Data listing:
------------------------
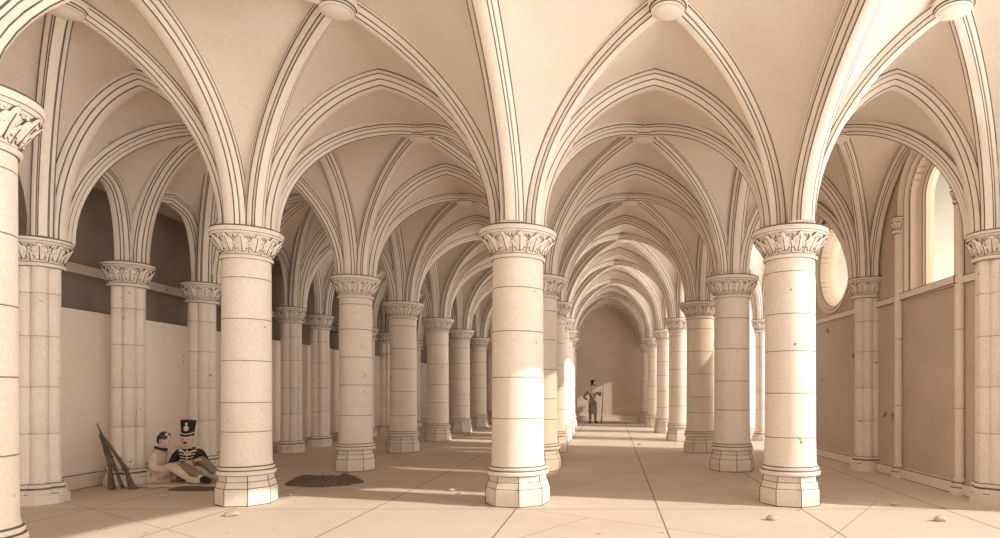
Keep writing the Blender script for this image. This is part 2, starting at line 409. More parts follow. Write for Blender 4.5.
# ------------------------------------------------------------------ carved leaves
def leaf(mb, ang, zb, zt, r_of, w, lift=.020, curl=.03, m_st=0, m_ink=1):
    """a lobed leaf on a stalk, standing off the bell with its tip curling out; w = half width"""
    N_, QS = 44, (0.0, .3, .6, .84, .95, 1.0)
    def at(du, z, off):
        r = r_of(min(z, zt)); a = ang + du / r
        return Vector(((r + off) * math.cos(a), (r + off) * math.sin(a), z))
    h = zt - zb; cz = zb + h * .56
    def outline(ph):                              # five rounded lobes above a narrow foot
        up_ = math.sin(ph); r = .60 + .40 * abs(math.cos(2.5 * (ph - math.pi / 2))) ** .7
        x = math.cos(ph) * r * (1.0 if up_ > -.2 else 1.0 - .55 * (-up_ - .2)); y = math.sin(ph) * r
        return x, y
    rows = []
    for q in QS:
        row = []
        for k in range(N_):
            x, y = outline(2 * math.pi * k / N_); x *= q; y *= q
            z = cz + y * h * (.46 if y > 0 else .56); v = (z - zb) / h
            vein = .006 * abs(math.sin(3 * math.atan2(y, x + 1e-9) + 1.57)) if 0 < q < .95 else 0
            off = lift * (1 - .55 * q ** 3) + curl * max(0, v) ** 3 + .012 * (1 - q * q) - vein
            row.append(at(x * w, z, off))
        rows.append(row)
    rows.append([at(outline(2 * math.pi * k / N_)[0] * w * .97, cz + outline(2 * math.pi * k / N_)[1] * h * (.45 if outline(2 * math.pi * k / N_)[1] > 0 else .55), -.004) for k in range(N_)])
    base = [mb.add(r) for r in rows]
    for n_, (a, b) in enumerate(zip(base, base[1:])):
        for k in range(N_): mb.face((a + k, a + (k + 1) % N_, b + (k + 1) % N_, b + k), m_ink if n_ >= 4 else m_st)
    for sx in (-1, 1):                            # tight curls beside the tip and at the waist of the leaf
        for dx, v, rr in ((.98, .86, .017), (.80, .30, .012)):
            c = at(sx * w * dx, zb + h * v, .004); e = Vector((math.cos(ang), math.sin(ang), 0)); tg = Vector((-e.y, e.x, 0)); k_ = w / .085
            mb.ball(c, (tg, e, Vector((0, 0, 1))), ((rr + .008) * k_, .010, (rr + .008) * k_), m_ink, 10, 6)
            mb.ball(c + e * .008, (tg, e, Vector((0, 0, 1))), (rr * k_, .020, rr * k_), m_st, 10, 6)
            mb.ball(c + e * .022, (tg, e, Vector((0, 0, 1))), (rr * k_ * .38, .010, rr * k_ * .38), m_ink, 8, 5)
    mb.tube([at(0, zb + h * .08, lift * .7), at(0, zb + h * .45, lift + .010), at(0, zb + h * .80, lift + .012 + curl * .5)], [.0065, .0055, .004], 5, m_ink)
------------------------
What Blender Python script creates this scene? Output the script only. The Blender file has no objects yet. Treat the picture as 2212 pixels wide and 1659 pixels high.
------------------------
What is expected: Select every line of the records holding the string "this".

Response:
Keep writing the Blender script for this image. This is part 2, starting at line 409. More parts follow. Write for Blender 4.5.
What Blender Python script creates this scene? Output the script only. The Blender file has no objects yet. Treat the picture as 2212 pixels wide and 1659 pixels high.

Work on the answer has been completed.